Copy out each line that mentions the word "part".

= = =

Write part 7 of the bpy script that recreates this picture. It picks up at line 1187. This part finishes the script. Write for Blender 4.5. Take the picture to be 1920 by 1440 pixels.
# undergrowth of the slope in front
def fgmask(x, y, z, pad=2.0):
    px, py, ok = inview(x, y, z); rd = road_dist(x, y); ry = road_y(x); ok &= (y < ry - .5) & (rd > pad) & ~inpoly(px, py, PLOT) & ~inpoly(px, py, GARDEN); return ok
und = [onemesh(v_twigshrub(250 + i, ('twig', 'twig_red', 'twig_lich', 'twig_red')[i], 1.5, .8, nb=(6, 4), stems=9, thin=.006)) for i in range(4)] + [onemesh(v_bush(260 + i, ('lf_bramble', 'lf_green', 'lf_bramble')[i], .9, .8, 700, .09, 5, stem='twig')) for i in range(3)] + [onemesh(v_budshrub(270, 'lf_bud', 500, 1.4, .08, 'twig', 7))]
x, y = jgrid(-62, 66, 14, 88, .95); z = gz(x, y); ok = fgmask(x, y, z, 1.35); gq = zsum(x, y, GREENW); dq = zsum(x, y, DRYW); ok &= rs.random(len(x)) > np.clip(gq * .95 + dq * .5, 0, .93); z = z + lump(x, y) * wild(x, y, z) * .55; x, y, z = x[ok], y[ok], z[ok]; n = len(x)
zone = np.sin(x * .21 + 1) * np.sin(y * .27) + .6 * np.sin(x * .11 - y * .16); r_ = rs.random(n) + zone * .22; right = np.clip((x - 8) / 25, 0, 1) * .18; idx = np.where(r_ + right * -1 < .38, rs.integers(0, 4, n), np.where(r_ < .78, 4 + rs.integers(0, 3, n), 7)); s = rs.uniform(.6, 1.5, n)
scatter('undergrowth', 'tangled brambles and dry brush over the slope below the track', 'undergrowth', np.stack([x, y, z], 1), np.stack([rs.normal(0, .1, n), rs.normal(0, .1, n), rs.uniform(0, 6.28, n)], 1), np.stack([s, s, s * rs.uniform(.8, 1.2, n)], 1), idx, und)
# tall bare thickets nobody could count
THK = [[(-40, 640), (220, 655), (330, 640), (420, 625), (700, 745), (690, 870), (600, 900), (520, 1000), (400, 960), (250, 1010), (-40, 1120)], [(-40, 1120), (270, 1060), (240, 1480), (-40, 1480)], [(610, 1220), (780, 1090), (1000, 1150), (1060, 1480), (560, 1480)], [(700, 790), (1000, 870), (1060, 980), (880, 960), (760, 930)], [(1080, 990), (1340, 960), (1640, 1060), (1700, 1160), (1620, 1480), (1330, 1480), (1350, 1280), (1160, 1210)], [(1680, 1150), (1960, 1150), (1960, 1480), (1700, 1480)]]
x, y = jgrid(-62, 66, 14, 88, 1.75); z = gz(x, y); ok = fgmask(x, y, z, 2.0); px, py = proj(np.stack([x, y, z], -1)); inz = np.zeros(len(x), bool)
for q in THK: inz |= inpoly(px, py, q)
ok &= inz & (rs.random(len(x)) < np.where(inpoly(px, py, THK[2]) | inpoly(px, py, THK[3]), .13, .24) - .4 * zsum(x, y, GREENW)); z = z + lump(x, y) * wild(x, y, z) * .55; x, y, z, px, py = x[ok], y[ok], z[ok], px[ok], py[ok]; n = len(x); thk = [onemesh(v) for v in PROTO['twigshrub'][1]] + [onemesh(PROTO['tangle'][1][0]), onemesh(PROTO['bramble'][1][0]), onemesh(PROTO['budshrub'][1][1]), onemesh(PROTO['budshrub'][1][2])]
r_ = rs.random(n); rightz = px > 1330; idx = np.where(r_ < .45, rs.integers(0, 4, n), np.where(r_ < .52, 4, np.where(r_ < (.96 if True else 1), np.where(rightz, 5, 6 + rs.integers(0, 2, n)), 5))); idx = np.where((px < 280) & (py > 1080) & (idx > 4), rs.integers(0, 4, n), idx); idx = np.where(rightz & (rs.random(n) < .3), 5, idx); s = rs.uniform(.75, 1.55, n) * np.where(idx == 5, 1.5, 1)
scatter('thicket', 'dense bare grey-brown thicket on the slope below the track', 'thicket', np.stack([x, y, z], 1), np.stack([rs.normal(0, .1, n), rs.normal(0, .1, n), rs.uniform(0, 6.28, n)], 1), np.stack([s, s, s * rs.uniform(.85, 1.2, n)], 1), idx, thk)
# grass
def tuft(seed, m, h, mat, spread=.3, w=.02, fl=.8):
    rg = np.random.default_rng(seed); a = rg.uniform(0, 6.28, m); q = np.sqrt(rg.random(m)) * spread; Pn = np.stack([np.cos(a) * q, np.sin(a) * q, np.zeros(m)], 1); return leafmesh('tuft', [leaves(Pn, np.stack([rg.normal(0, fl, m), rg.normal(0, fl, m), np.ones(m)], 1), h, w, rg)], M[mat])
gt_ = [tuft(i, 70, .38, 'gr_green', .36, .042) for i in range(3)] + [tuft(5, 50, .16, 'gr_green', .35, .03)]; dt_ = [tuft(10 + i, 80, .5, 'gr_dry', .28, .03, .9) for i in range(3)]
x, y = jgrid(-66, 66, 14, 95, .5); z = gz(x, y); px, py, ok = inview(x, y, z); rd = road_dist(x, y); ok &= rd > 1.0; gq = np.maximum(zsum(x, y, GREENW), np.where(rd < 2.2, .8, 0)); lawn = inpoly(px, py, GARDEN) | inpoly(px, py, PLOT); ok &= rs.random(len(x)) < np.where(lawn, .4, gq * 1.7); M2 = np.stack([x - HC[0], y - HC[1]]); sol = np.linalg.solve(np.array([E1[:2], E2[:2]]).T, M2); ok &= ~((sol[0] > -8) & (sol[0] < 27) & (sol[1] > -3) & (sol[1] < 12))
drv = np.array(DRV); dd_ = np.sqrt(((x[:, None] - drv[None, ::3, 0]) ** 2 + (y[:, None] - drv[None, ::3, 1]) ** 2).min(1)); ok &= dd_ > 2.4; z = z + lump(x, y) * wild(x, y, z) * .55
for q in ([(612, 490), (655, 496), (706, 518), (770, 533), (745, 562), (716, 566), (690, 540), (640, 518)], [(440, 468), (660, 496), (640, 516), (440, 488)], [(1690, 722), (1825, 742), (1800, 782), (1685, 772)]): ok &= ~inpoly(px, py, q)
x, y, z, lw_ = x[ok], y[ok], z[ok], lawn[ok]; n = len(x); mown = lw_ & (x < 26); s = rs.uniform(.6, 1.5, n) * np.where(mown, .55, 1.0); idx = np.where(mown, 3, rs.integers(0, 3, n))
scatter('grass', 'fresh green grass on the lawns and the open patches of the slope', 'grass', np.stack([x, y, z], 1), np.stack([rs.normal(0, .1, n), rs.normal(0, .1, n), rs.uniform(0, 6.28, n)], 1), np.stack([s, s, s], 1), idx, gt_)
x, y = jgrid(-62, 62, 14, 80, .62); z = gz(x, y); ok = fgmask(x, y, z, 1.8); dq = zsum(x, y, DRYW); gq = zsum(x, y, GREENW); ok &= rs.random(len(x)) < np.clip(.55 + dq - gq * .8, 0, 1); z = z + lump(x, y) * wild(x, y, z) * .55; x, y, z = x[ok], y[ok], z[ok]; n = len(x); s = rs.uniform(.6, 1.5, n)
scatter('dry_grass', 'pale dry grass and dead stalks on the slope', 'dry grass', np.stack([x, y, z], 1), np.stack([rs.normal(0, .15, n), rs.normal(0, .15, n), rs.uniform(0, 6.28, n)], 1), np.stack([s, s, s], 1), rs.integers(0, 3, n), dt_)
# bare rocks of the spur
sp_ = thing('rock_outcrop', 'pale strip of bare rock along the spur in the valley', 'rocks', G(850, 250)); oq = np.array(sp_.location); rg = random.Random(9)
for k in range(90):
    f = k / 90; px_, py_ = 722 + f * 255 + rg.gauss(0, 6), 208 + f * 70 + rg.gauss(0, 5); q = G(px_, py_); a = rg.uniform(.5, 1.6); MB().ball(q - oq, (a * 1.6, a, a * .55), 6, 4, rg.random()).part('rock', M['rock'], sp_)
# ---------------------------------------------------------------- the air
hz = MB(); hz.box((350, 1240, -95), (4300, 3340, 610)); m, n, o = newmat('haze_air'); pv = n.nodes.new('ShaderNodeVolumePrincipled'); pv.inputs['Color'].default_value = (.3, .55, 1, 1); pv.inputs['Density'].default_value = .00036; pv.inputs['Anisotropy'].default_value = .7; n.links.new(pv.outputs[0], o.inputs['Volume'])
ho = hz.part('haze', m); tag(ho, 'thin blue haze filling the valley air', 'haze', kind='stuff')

= = =

Written solution:
Write part 7 of the bpy script that recreates this picture. It picks up at line 1187. This part finishes the script. Write for Blender 4.5. Take the picture to be 1920 by 1440 pixels.
    f = k / 90; px_, py_ = 722 + f * 255 + rg.gauss(0, 6), 208 + f * 70 + rg.gauss(0, 5); q = G(px_, py_); a = rg.uniform(.5, 1.6); MB().ball(q - oq, (a * 1.6, a, a * .55), 6, 4, rg.random()).part('rock', M['rock'], sp_)
ho = hz.part('haze', m); tag(ho, 'thin blue haze filling the valley air', 'haze', kind='stuff')